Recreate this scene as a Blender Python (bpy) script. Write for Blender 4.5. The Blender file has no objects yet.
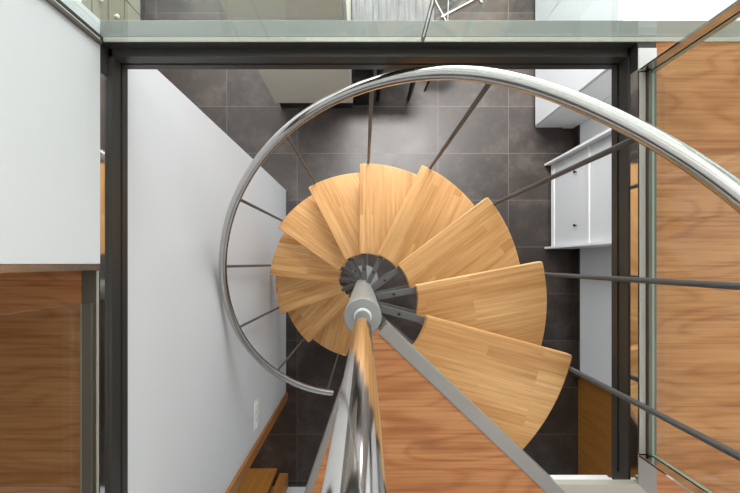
import bpy, bmesh, math, random
from math import sin, cos, radians as R, pi
from mathutils import Vector, Matrix
random.seed(7)
S = bpy.context.scene
COL = S.collection

# ------------------------------------------------------------------ helpers
def bm_new():
    return bmesh.new()

def add_box(bm, x0, x1, y0, y1, z0, z1):
    vs = [bm.verts.new((x, y, z)) for z in (z0, z1) for (x, y) in ((x0, y0), (x1, y0), (x1, y1), (x0, y1))]
    for f in ((0, 3, 2, 1), (4, 5, 6, 7), (0, 1, 5, 4), (1, 2, 6, 5), (2, 3, 7, 6), (3, 0, 4, 7)):
        bm.faces.new([vs[i] for i in f])
    return vs

def add_prism(bm, pts, z0, z1):
    a = sum(pts[i][0]*pts[(i+1) % len(pts)][1]-pts[(i+1) % len(pts)][0]*pts[i][1] for i in range(len(pts)))
    if a < 0:
        pts = pts[::-1]
    lo = [bm.verts.new((x, y, z0)) for x, y in pts]
    hi = [bm.verts.new((x, y, z1)) for x, y in pts]
    n = len(pts)
    bm.faces.new(hi)
    bm.faces.new(lo[::-1])
    for i in range(n):
        bm.faces.new((lo[i], lo[(i+1) % n], hi[(i+1) % n], hi[i]))

def add_tube(bm, path, rad, seg=16, caps=True):
    """a round tube swept along a list of points; rad is one radius or one per point"""
    P = [Vector(p) for p in path]
    n = len(P)
    rads = rad if isinstance(rad, (list, tuple)) else [rad]*n
    t0 = (P[1]-P[0]).normalized()
    ref = Vector((0, 0, 1)) if abs(t0.z) < .9 else Vector((1, 0, 0))
    u = t0.cross(ref).normalized()
    rings = []
    for i in range(n):
        t = (P[min(i+1, n-1)]-P[max(i-1, 0)]).normalized()
        u = (u-t*u.dot(t)).normalized()
        v = t.cross(u)
        rings.append([bm.verts.new(P[i]+(u*cos(2*pi*k/seg)+v*sin(2*pi*k/seg))*rads[i]) for k in range(seg)])
    for a, b in zip(rings, rings[1:]):
        for k in range(seg):
            f = bm.faces.new((a[k], a[(k+1) % seg], b[(k+1) % seg], b[k]))
            f.smooth = True
    if caps:
        bm.faces.new(rings[0][::-1])
        bm.faces.new(rings[-1])

def add_lathe(bm, prof, seg=48, cx=0, cy=0):
    """revolve (radius, z) pairs about the vertical through cx, cy"""
    rings = []
    for r, z in prof:
        if r < 1e-6:
            rings.append([bm.verts.new((cx, cy, z))])
        else:
            rings.append([bm.verts.new((cx+r*cos(2*pi*k/seg), cy+r*sin(2*pi*k/seg), z)) for k in range(seg)])
    for a, b in zip(rings, rings[1:]):
        for k in range(seg):
            j = (k+1) % seg
            if len(a) == 1:
                f = bm.faces.new((a[0], b[j], b[k]))
            elif len(b) == 1:
                f = bm.faces.new((a[k], a[j], b[0]))
            else:
                f = bm.faces.new((a[k], a[j], b[j], b[k]))
            f.smooth = True

def bevel(o, w, seg=2, ang=35):
    m = o.modifiers.new('bevel', 'BEVEL')
    m.width = w
    m.segments = seg
    m.limit_method = 'ANGLE'
    m.angle_limit = R(ang)
    m.harden_normals = False
    return o

def obj(name, bm, mat, parent=None, bev=0, seg=2, sharp=None):
    bmesh.ops.recalc_face_normals(bm, faces=bm.faces[:])
    me = bpy.data.meshes.new(name)
    bm.to_mesh(me)
    bm.free()
    o = bpy.data.objects.new(name, me)
    COL.objects.link(o)
    for m in (mat if isinstance(mat, (list, tuple)) else [mat]):
        me.materials.append(m)
    if parent:
        o.parent = parent
    if bev:
        bevel(o, bev, seg)
    if sharp:
        me.set_sharp_from_angle(angle=R(sharp))
    return o

def box(name, b, mat, parent=None, bev=0, seg=2):
    bm = bm_new()
    add_box(bm, *b)
    return obj(name, bm, mat, parent, bev, seg)

def thing(name, label, cat, loc=(0, 0, 0), group=None):
    o = bpy.data.objects.new(name, None)
    COL.objects.link(o)
    o.location = loc
    o.empty_display_size = .1
    return tag(o, label, cat, group)

def tag(o, label, cat, group=None):
    o['label'] = label
    o['category'] = cat
    if group:
        o['group'] = group
    return o

def struct(o, label=None):
    o['kind'] = 'structure'
    if label:
        o['label'] = label
    return o

# ------------------------------------------------------------------ materials
def srgb(r, g, b):
    f = lambda c: (c/255/12.92 if c/255 <= .04045 else ((c/255+.055)/1.055)**2.4)
    return (f(r), f(g), f(b), 1)

class NT:
    def __init__(s, name):
        s.m = bpy.data.materials.new(name)
        s.m.use_nodes = True
        s.t = s.m.node_tree
        s.t.nodes.clear()
        s.out = s.t.nodes.new('ShaderNodeOutputMaterial')

    def n(s, typ, **kw):
        nd = s.t.nodes.new('ShaderNode'+typ)
        for k, v in kw.items():
            if k.startswith('_'):
                setattr(nd, k[1:], v)
            else:
                key = int(k[1:]) if k[0] == 'i' and k[1:].isdigit() else k.replace('__', ' ')
                if isinstance(v, bpy.types.NodeSocket):
                    s.t.links.new(v, nd.inputs[key])
                else:
                    nd.inputs[key].default_value = v
        return nd

    def math(s, op, a, b=0.0, c=None):
        kw = {'i0': a, 'i1': b}
        if c is not None:
            kw['i2'] = c
        return s.n('Math', _operation=op, **kw).outputs[0]

    def ramp(s, fac, stops):
        nd = s.n('ValToRGB', Fac=fac)
        el = nd.color_ramp.elements
        while len(el) < len(stops):
            el.new(.5)
        for e, (p, c) in zip(el, stops):
            e.position = p
            e.color = c
        return nd.outputs[0]

    def mix(s, fac, a, b, blend='MIX'):
        nd = s.t.nodes.new('ShaderNodeMix')
        nd.data_type = 'RGBA'
        nd.blend_type = blend
        for i, v in ((0, fac), (6, a), (7, b)):
            if isinstance(v, bpy.types.NodeSocket):
                s.t.links.new(v, nd.inputs[i])
            else:
                nd.inputs[i].default_value = v
        return nd.outputs[2]

    def done(s, sh):
        s.t.links.new(sh, s.out.inputs[0])
        return s.m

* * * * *

**Stated task**: Leave the pictures out and please restate exactly the lines running from the start of the material through the one with "bm.faces.new(rings[-1])".

**Task output**:
Recreate this scene as a Blender Python (bpy) script. Write for Blender 4.5. The Blender file has no objects yet.
import bpy, bmesh, math, random
from math import sin, cos, radians as R, pi
from mathutils import Vector, Matrix
random.seed(7)
S = bpy.context.scene
COL = S.collection

# ------------------------------------------------------------------ helpers
def bm_new():
    return bmesh.new()

def add_box(bm, x0, x1, y0, y1, z0, z1):
    vs = [bm.verts.new((x, y, z)) for z in (z0, z1) for (x, y) in ((x0, y0), (x1, y0), (x1, y1), (x0, y1))]
    for f in ((0, 3, 2, 1), (4, 5, 6, 7), (0, 1, 5, 4), (1, 2, 6, 5), (2, 3, 7, 6), (3, 0, 4, 7)):
        bm.faces.new([vs[i] for i in f])
    return vs

def add_prism(bm, pts, z0, z1):
    a = sum(pts[i][0]*pts[(i+1) % len(pts)][1]-pts[(i+1) % len(pts)][0]*pts[i][1] for i in range(len(pts)))
    if a < 0:
        pts = pts[::-1]
    lo = [bm.verts.new((x, y, z0)) for x, y in pts]
    hi = [bm.verts.new((x, y, z1)) for x, y in pts]
    n = len(pts)
    bm.faces.new(hi)
    bm.faces.new(lo[::-1])
    for i in range(n):
        bm.faces.new((lo[i], lo[(i+1) % n], hi[(i+1) % n], hi[i]))

def add_tube(bm, path, rad, seg=16, caps=True):
    """a round tube swept along a list of points; rad is one radius or one per point"""
    P = [Vector(p) for p in path]
    n = len(P)
    rads = rad if isinstance(rad, (list, tuple)) else [rad]*n
    t0 = (P[1]-P[0]).normalized()
    ref = Vector((0, 0, 1)) if abs(t0.z) < .9 else Vector((1, 0, 0))
    u = t0.cross(ref).normalized()
    rings = []
    for i in range(n):
        t = (P[min(i+1, n-1)]-P[max(i-1, 0)]).normalized()
        u = (u-t*u.dot(t)).normalized()
        v = t.cross(u)
        rings.append([bm.verts.new(P[i]+(u*cos(2*pi*k/seg)+v*sin(2*pi*k/seg))*rads[i]) for k in range(seg)])
    for a, b in zip(rings, rings[1:]):
        for k in range(seg):
            f = bm.faces.new((a[k], a[(k+1) % seg], b[(k+1) % seg], b[k]))
            f.smooth = True
    if caps:
        bm.faces.new(rings[0][::-1])
        bm.faces.new(rings[-1])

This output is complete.